begin RECORDED INFORMATION
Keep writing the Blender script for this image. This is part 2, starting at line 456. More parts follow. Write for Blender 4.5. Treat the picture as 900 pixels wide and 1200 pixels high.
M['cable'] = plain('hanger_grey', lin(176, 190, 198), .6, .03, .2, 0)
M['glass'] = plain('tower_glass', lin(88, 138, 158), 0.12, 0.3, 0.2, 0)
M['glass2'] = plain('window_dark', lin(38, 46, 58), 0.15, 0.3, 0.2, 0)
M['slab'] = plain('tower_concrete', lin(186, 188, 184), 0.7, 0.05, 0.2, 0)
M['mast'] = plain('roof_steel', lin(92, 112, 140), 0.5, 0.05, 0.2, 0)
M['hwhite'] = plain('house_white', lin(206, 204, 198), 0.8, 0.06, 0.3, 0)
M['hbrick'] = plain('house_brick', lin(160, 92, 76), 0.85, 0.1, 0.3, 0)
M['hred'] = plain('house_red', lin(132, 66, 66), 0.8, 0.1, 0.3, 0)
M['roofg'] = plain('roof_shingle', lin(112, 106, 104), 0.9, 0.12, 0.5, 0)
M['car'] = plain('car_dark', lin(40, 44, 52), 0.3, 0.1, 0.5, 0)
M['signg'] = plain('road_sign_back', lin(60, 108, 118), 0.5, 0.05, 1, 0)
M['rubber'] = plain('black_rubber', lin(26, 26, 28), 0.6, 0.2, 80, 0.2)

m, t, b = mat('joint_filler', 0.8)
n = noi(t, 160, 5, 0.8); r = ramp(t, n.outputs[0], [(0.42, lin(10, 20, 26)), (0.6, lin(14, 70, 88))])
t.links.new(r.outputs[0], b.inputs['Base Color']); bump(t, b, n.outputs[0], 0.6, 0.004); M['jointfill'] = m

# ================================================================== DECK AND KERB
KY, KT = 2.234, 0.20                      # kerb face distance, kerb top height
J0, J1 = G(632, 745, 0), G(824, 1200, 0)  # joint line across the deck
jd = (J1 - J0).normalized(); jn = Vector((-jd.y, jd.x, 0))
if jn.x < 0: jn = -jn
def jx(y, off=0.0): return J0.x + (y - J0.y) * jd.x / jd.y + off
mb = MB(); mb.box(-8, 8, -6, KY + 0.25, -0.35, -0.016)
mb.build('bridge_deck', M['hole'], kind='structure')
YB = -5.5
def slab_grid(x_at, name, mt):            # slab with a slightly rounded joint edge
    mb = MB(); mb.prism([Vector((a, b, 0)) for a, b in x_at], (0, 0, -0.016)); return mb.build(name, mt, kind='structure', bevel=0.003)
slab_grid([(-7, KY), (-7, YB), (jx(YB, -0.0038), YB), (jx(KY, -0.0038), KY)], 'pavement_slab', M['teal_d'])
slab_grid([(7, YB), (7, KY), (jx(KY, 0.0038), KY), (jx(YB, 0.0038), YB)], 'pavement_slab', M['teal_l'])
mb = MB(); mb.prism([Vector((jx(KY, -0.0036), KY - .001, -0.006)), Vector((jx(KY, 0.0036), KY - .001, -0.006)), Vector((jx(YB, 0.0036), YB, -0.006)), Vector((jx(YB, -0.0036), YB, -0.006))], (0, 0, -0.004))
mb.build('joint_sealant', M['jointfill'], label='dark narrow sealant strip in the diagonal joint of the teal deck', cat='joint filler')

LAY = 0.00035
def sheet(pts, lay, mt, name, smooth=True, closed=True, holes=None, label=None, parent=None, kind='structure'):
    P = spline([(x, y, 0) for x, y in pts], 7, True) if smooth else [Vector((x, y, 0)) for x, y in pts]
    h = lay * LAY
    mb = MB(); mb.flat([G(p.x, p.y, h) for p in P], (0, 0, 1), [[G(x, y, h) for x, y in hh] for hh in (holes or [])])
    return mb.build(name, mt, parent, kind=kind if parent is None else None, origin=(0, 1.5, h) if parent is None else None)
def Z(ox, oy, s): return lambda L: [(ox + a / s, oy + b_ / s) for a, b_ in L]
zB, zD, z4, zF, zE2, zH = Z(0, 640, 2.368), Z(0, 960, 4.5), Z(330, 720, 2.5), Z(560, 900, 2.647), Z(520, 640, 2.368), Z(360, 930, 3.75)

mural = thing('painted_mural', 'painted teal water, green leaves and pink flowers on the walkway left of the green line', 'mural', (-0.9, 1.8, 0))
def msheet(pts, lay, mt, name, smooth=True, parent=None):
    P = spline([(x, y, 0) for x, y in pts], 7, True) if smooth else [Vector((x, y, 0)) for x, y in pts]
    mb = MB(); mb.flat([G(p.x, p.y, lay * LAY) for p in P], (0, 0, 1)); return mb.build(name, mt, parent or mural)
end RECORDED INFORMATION
## THE TASK
Write the data from above out again, exactly.

## ANSWER
Keep writing the Blender script for this image. This is part 2, starting at line 456. More parts follow. Write for Blender 4.5. Treat the picture as 900 pixels wide and 1200 pixels high.
M['cable'] = plain('hanger_grey', lin(176, 190, 198), .6, .03, .2, 0)
M['glass'] = plain('tower_glass', lin(88, 138, 158), 0.12, 0.3, 0.2, 0)
M['glass2'] = plain('window_dark', lin(38, 46, 58), 0.15, 0.3, 0.2, 0)
M['slab'] = plain('tower_concrete', lin(186, 188, 184), 0.7, 0.05, 0.2, 0)
M['mast'] = plain('roof_steel', lin(92, 112, 140), 0.5, 0.05, 0.2, 0)
M['hwhite'] = plain('house_white', lin(206, 204, 198), 0.8, 0.06, 0.3, 0)
M['hbrick'] = plain('house_brick', lin(160, 92, 76), 0.85, 0.1, 0.3, 0)
M['hred'] = plain('house_red', lin(132, 66, 66), 0.8, 0.1, 0.3, 0)
M['roofg'] = plain('roof_shingle', lin(112, 106, 104), 0.9, 0.12, 0.5, 0)
M['car'] = plain('car_dark', lin(40, 44, 52), 0.3, 0.1, 0.5, 0)
M['signg'] = plain('road_sign_back', lin(60, 108, 118), 0.5, 0.05, 1, 0)
M['rubber'] = plain('black_rubber', lin(26, 26, 28), 0.6, 0.2, 80, 0.2)

m, t, b = mat('joint_filler', 0.8)
n = noi(t, 160, 5, 0.8); r = ramp(t, n.outputs[0], [(0.42, lin(10, 20, 26)), (0.6, lin(14, 70, 88))])
t.links.new(r.outputs[0], b.inputs['Base Color']); bump(t, b, n.outputs[0], 0.6, 0.004); M['jointfill'] = m

# ================================================================== DECK AND KERB
KY, KT = 2.234, 0.20                      # kerb face distance, kerb top height
J0, J1 = G(632, 745, 0), G(824, 1200, 0)  # joint line across the deck
jd = (J1 - J0).normalized(); jn = Vector((-jd.y, jd.x, 0))
if jn.x < 0: jn = -jn
def jx(y, off=0.0): return J0.x + (y - J0.y) * jd.x / jd.y + off
mb = MB(); mb.box(-8, 8, -6, KY + 0.25, -0.35, -0.016)
mb.build('bridge_deck', M['hole'], kind='structure')
YB = -5.5
def slab_grid(x_at, name, mt):            # slab with a slightly rounded joint edge
    mb = MB(); mb.prism([Vector((a, b, 0)) for a, b in x_at], (0, 0, -0.016)); return mb.build(name, mt, kind='structure', bevel=0.003)
slab_grid([(-7, KY), (-7, YB), (jx(YB, -0.0038), YB), (jx(KY, -0.0038), KY)], 'pavement_slab', M['teal_d'])
slab_grid([(7, YB), (7, KY), (jx(KY, 0.0038), KY), (jx(YB, 0.0038), YB)], 'pavement_slab', M['teal_l'])
mb = MB(); mb.prism([Vector((jx(KY, -0.0036), KY - .001, -0.006)), Vector((jx(KY, 0.0036), KY - .001, -0.006)), Vector((jx(YB, 0.0036), YB, -0.006)), Vector((jx(YB, -0.0036), YB, -0.006))], (0, 0, -0.004))
mb.build('joint_sealant', M['jointfill'], label='dark narrow sealant strip in the diagonal joint of the teal deck', cat='joint filler')

LAY = 0.00035
def sheet(pts, lay, mt, name, smooth=True, closed=True, holes=None, label=None, parent=None, kind='structure'):
    P = spline([(x, y, 0) for x, y in pts], 7, True) if smooth else [Vector((x, y, 0)) for x, y in pts]
    h = lay * LAY
    mb = MB(); mb.flat([G(p.x, p.y, h) for p in P], (0, 0, 1), [[G(x, y, h) for x, y in hh] for hh in (holes or [])])
    return mb.build(name, mt, parent, kind=kind if parent is None else None, origin=(0, 1.5, h) if parent is None else None)
def Z(ox, oy, s): return lambda L: [(ox + a / s, oy + b_ / s) for a, b_ in L]
zB, zD, z4, zF, zE2, zH = Z(0, 640, 2.368), Z(0, 960, 4.5), Z(330, 720, 2.5), Z(560, 900, 2.647), Z(520, 640, 2.368), Z(360, 930, 3.75)

mural = thing('painted_mural', 'painted teal water, green leaves and pink flowers on the walkway left of the green line', 'mural', (-0.9, 1.8, 0))
def msheet(pts, lay, mt, name, smooth=True, parent=None):
    P = spline([(x, y, 0) for x, y in pts], 7, True) if smooth else [Vector((x, y, 0)) for x, y in pts]
    mb = MB(); mb.flat([G(p.x, p.y, lay * LAY) for p in P], (0, 0, 1)); return mb.build(name, mt, parent or mural)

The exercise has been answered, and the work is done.